→ **DATASET CONTENT**:
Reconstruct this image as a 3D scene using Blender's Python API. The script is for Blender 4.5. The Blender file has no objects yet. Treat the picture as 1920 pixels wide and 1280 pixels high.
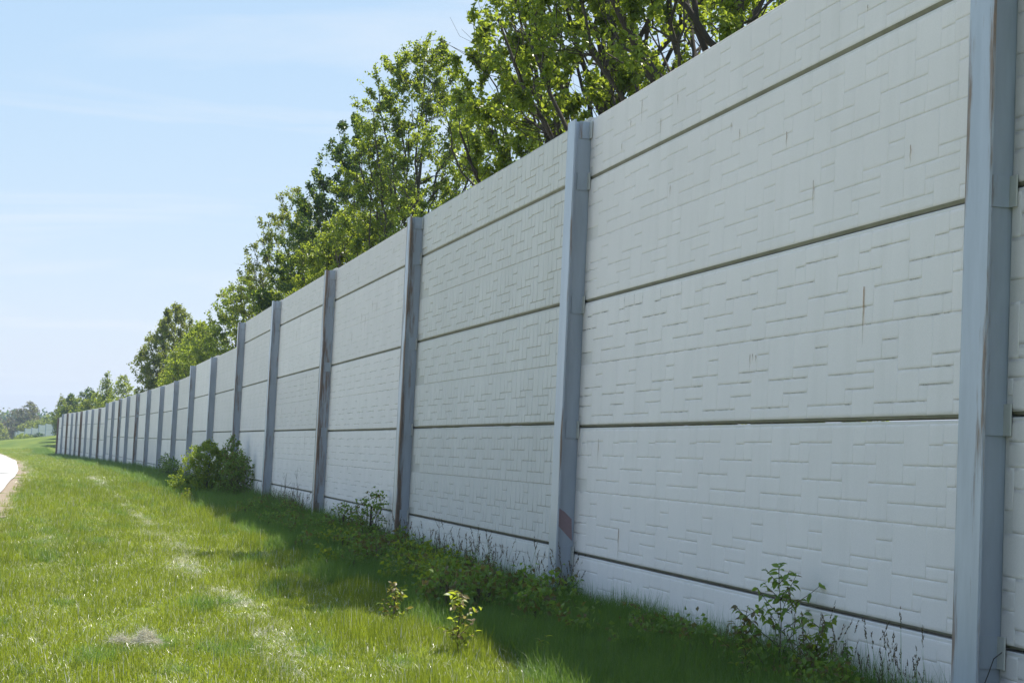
import bpy, math, random
import numpy as np
from mathutils import Matrix, Vector

rng = np.random.default_rng(7)
random.seed(7)
S = bpy.context.scene
COL = S.collection
R = math.radians

# ------------------------------------------------------------------ camera
EYE = 1.43
PITCH, ROLL = 0.069875, -0.047532
cam_data = bpy.data.cameras.new('camera')
cam_data.sensor_width = 36.0
cam_data.lens = 59.62
cam_data.clip_start = 0.1
cam_data.clip_end = 20000
cam = bpy.data.objects.new('camera', cam_data)
COL.objects.link(cam)
fwd = Vector((0, math.cos(PITCH), math.sin(PITCH)))
up0 = Vector((0, -math.sin(PITCH), math.cos(PITCH)))
xh = Vector((1, 0, 0))
right = xh * math.cos(ROLL) - up0 * math.sin(ROLL)
up = xh * math.sin(ROLL) + up0 * math.cos(ROLL)
m = Matrix.Identity(4)
for i, v in enumerate((right, up, -fwd)):
    for j in range(3):
        m[j][i] = v[j]
m.translation = (0, 0, EYE)
cam.matrix_world = m
S.camera = cam

# ------------------------------------------------------------------ sky and sun
SUN_AZ, SUN_EL = R(48), R(67.5)
SKY_STRENGTH = 0.108
world = bpy.data.worlds.new('World')
S.world = world
world.use_nodes = True
wn, wl = world.node_tree.nodes, world.node_tree.links
wn.clear()
def N(nodes, kind, **kw):
    n = nodes.new(kind)
    for k, v in kw.items():
        if hasattr(n, k) and k not in n.inputs:
            setattr(n, k, v)
        else:
            n.inputs[k].default_value = v
    return n
sky = N(wn, 'ShaderNodeTexSky', sky_type='NISHITA', sun_disc=False, sun_elevation=SUN_EL, sun_rotation=SUN_AZ,
        altitude=200.0, air_density=1.0, dust_density=1.0, ozone_density=2.2)
tc = N(wn, 'ShaderNodeTexCoord')
sep = N(wn, 'ShaderNodeSeparateXYZ')
wl.new(tc.outputs['Generated'], sep.inputs[0])
zadd = N(wn, 'ShaderNodeMath', operation='ADD')
zadd.inputs[1].default_value = 0.14
zmax = N(wn, 'ShaderNodeMath', operation='MAXIMUM')
zmax.inputs[1].default_value = 0.02
wl.new(sep.outputs['Z'], zadd.inputs[0]); wl.new(zadd.outputs[0], zmax.inputs[0])
dx = N(wn, 'ShaderNodeMath', operation='DIVIDE'); dy = N(wn, 'ShaderNodeMath', operation='DIVIDE')
wl.new(sep.outputs['X'], dx.inputs[0]); wl.new(zmax.outputs[0], dx.inputs[1])
wl.new(sep.outputs['Y'], dy.inputs[0]); wl.new(zmax.outputs[0], dy.inputs[1])
comb = N(wn, 'ShaderNodeCombineXYZ')
wl.new(dx.outputs[0], comb.inputs[0]); wl.new(dy.outputs[0], comb.inputs[1])
mp = N(wn, 'ShaderNodeMapping')
mp.inputs['Rotation'].default_value = (0, 0, R(-22))
mp.inputs['Scale'].default_value = (0.42, 1.35, 1)
wl.new(comb.outputs[0], mp.inputs[0])
cn = N(wn, 'ShaderNodeTexNoise')
cn.inputs['Scale'].default_value = 1.5; cn.inputs['Detail'].default_value = 7.0
cn.inputs['Roughness'].default_value = 0.55; cn.inputs['Distortion'].default_value = 0.7
wl.new(mp.outputs[0], cn.inputs['Vector'])
cr = N(wn, 'ShaderNodeValToRGB')
cr.color_ramp.elements[0].position = 0.50; cr.color_ramp.elements[0].color = (0, 0, 0, 1)
cr.color_ramp.elements[1].position = 0.78; cr.color_ramp.elements[1].color = (1, 1, 1, 1)
wl.new(cn.outputs['Fac'], cr.inputs[0])
cmul = N(wn, 'ShaderNodeMath', operation='MULTIPLY'); cmul.inputs[1].default_value = 0.8
wl.new(cr.outputs[0], cmul.inputs[0])
cmix = N(wn, 'ShaderNodeMixRGB', blend_type='MIX')
cmix.inputs[2].default_value = (4.3, 4.5, 4.75, 1)
# a milky spring sky: flatten the clear-sky model's steep brightening towards the horizon
ss_ = N(wn, 'ShaderNodeSeparateColor'); tint = N(wn, 'ShaderNodeCombineColor')
wl.new(sky.outputs[0], ss_.inputs[0])
for ch, (pw, gn) in enumerate(((0.56, 1.55), (0.36, 2.20), (0.17, 3.45))):
    p_ = N(wn, 'ShaderNodeMath', operation='POWER'); p_.inputs[1].default_value = pw
    m_ = N(wn, 'ShaderNodeMath', operation='MULTIPLY'); m_.inputs[1].default_value = gn
    wl.new(ss_.outputs[ch], p_.inputs[0]); wl.new(p_.outputs[0], m_.inputs[0]); wl.new(m_.outputs[0], tint.inputs[ch])
wl.new(cmul.outputs[0], cmix.inputs[0]); wl.new(tint.outputs[0], cmix.inputs[1])
bg = N(wn, 'ShaderNodeBackground'); bg.inputs['Strength'].default_value = SKY_STRENGTH
wo = N(wn, 'ShaderNodeOutputWorld')
wl.new(cmix.outputs[0], bg.inputs[0]); wl.new(bg.outputs[0], wo.inputs[0])

sun_data = bpy.data.lights.new('sun', 'SUN')
sun_data.energy = 4.8
sun_data.angle = R(0.53)
sun_data.color = (1.0, 0.95, 0.87)
sun = bpy.data.objects.new('sun', sun_data)
COL.objects.link(sun)
sd = Vector((math.sin(SUN_AZ) * math.cos(SUN_EL), math.cos(SUN_AZ) * math.cos(SUN_EL), math.sin(SUN_EL)))
sun.rotation_euler = sd.to_track_quat('Z', 'Y').to_euler()
sun.location = (20, 20, 40)

S.view_settings.view_transform = 'Standard'
S.view_settings.look = 'None'
S.view_settings.gamma = 1
S.view_settings.use_curve_mapping = False
S.view_settings.exposure = 0.97
S.render.engine = 'CYCLES'
S.cycles.max_bounces = 5
S.cycles.diffuse_bounces = 3
S.cycles.glossy_bounces = 2
S.cycles.transmission_bounces = 3
S.cycles.transparent_max_bounces = 12
S.cycles.volume_bounces = 0

# ------------------------------------------------------------------ helpers
def tag(o, label=None, cat=None, group=None, kind=None):
    if label: o['label'] = label
    if cat: o['category'] = cat
    if group: o['group'] = group
    if kind: o['kind'] = kind
    return o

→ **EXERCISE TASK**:
Repeat the material above verbatim, with no pictures in the output.

→ **SOLUTION FOR THIS TASK**:
Reconstruct this image as a 3D scene using Blender's Python API. The script is for Blender 4.5. The Blender file has no objects yet. Treat the picture as 1920 pixels wide and 1280 pixels high.
import bpy, math, random
import numpy as np
from mathutils import Matrix, Vector

rng = np.random.default_rng(7)
random.seed(7)
S = bpy.context.scene
COL = S.collection
R = math.radians

# ------------------------------------------------------------------ camera
EYE = 1.43
PITCH, ROLL = 0.069875, -0.047532
cam_data = bpy.data.cameras.new('camera')
cam_data.sensor_width = 36.0
cam_data.lens = 59.62
cam_data.clip_start = 0.1
cam_data.clip_end = 20000
cam = bpy.data.objects.new('camera', cam_data)
COL.objects.link(cam)
fwd = Vector((0, math.cos(PITCH), math.sin(PITCH)))
up0 = Vector((0, -math.sin(PITCH), math.cos(PITCH)))
xh = Vector((1, 0, 0))
right = xh * math.cos(ROLL) - up0 * math.sin(ROLL)
up = xh * math.sin(ROLL) + up0 * math.cos(ROLL)
m = Matrix.Identity(4)
for i, v in enumerate((right, up, -fwd)):
    for j in range(3):
        m[j][i] = v[j]
m.translation = (0, 0, EYE)
cam.matrix_world = m
S.camera = cam

# ------------------------------------------------------------------ sky and sun
SUN_AZ, SUN_EL = R(48), R(67.5)
SKY_STRENGTH = 0.108
world = bpy.data.worlds.new('World')
S.world = world
world.use_nodes = True
wn, wl = world.node_tree.nodes, world.node_tree.links
wn.clear()
def N(nodes, kind, **kw):
    n = nodes.new(kind)
    for k, v in kw.items():
        if hasattr(n, k) and k not in n.inputs:
            setattr(n, k, v)
        else:
            n.inputs[k].default_value = v
    return n
sky = N(wn, 'ShaderNodeTexSky', sky_type='NISHITA', sun_disc=False, sun_elevation=SUN_EL, sun_rotation=SUN_AZ,
        altitude=200.0, air_density=1.0, dust_density=1.0, ozone_density=2.2)
tc = N(wn, 'ShaderNodeTexCoord')
sep = N(wn, 'ShaderNodeSeparateXYZ')
wl.new(tc.outputs['Generated'], sep.inputs[0])
zadd = N(wn, 'ShaderNodeMath', operation='ADD')
zadd.inputs[1].default_value = 0.14
zmax = N(wn, 'ShaderNodeMath', operation='MAXIMUM')
zmax.inputs[1].default_value = 0.02
wl.new(sep.outputs['Z'], zadd.inputs[0]); wl.new(zadd.outputs[0], zmax.inputs[0])
dx = N(wn, 'ShaderNodeMath', operation='DIVIDE'); dy = N(wn, 'ShaderNodeMath', operation='DIVIDE')
wl.new(sep.outputs['X'], dx.inputs[0]); wl.new(zmax.outputs[0], dx.inputs[1])
wl.new(sep.outputs['Y'], dy.inputs[0]); wl.new(zmax.outputs[0], dy.inputs[1])
comb = N(wn, 'ShaderNodeCombineXYZ')
wl.new(dx.outputs[0], comb.inputs[0]); wl.new(dy.outputs[0], comb.inputs[1])
mp = N(wn, 'ShaderNodeMapping')
mp.inputs['Rotation'].default_value = (0, 0, R(-22))
mp.inputs['Scale'].default_value = (0.42, 1.35, 1)
wl.new(comb.outputs[0], mp.inputs[0])
cn = N(wn, 'ShaderNodeTexNoise')
cn.inputs['Scale'].default_value = 1.5; cn.inputs['Detail'].default_value = 7.0
cn.inputs['Roughness'].default_value = 0.55; cn.inputs['Distortion'].default_value = 0.7
wl.new(mp.outputs[0], cn.inputs['Vector'])
cr = N(wn, 'ShaderNodeValToRGB')
cr.color_ramp.elements[0].position = 0.50; cr.color_ramp.elements[0].color = (0, 0, 0, 1)
cr.color_ramp.elements[1].position = 0.78; cr.color_ramp.elements[1].color = (1, 1, 1, 1)
wl.new(cn.outputs['Fac'], cr.inputs[0])
cmul = N(wn, 'ShaderNodeMath', operation='MULTIPLY'); cmul.inputs[1].default_value = 0.8
wl.new(cr.outputs[0], cmul.inputs[0])
cmix = N(wn, 'ShaderNodeMixRGB', blend_type='MIX')
cmix.inputs[2].default_value = (4.3, 4.5, 4.75, 1)
# a milky spring sky: flatten the clear-sky model's steep brightening towards the horizon
ss_ = N(wn, 'ShaderNodeSeparateColor'); tint = N(wn, 'ShaderNodeCombineColor')
wl.new(sky.outputs[0], ss_.inputs[0])
for ch, (pw, gn) in enumerate(((0.56, 1.55), (0.36, 2.20), (0.17, 3.45))):
    p_ = N(wn, 'ShaderNodeMath', operation='POWER'); p_.inputs[1].default_value = pw
    m_ = N(wn, 'ShaderNodeMath', operation='MULTIPLY'); m_.inputs[1].default_value = gn
    wl.new(ss_.outputs[ch], p_.inputs[0]); wl.new(p_.outputs[0], m_.inputs[0]); wl.new(m_.outputs[0], tint.inputs[ch])
wl.new(cmul.outputs[0], cmix.inputs[0]); wl.new(tint.outputs[0], cmix.inputs[1])
bg = N(wn, 'ShaderNodeBackground'); bg.inputs['Strength'].default_value = SKY_STRENGTH
wo = N(wn, 'ShaderNodeOutputWorld')
wl.new(cmix.outputs[0], bg.inputs[0]); wl.new(bg.outputs[0], wo.inputs[0])

sun_data = bpy.data.lights.new('sun', 'SUN')
sun_data.energy = 4.8
sun_data.angle = R(0.53)
sun_data.color = (1.0, 0.95, 0.87)
sun = bpy.data.objects.new('sun', sun_data)
COL.objects.link(sun)
sd = Vector((math.sin(SUN_AZ) * math.cos(SUN_EL), math.cos(SUN_AZ) * math.cos(SUN_EL), math.sin(SUN_EL)))
sun.rotation_euler = sd.to_track_quat('Z', 'Y').to_euler()
sun.location = (20, 20, 40)

S.view_settings.view_transform = 'Standard'
S.view_settings.look = 'None'
S.view_settings.gamma = 1
S.view_settings.use_curve_mapping = False
S.view_settings.exposure = 0.97
S.render.engine = 'CYCLES'
S.cycles.max_bounces = 5
S.cycles.diffuse_bounces = 3
S.cycles.glossy_bounces = 2
S.cycles.transmission_bounces = 3
S.cycles.transparent_max_bounces = 12
S.cycles.volume_bounces = 0

# ------------------------------------------------------------------ helpers
def tag(o, label=None, cat=None, group=None, kind=None):
    if label: o['label'] = label
    if cat: o['category'] = cat
    if group: o['group'] = group
    if kind: o['kind'] = kind
    return o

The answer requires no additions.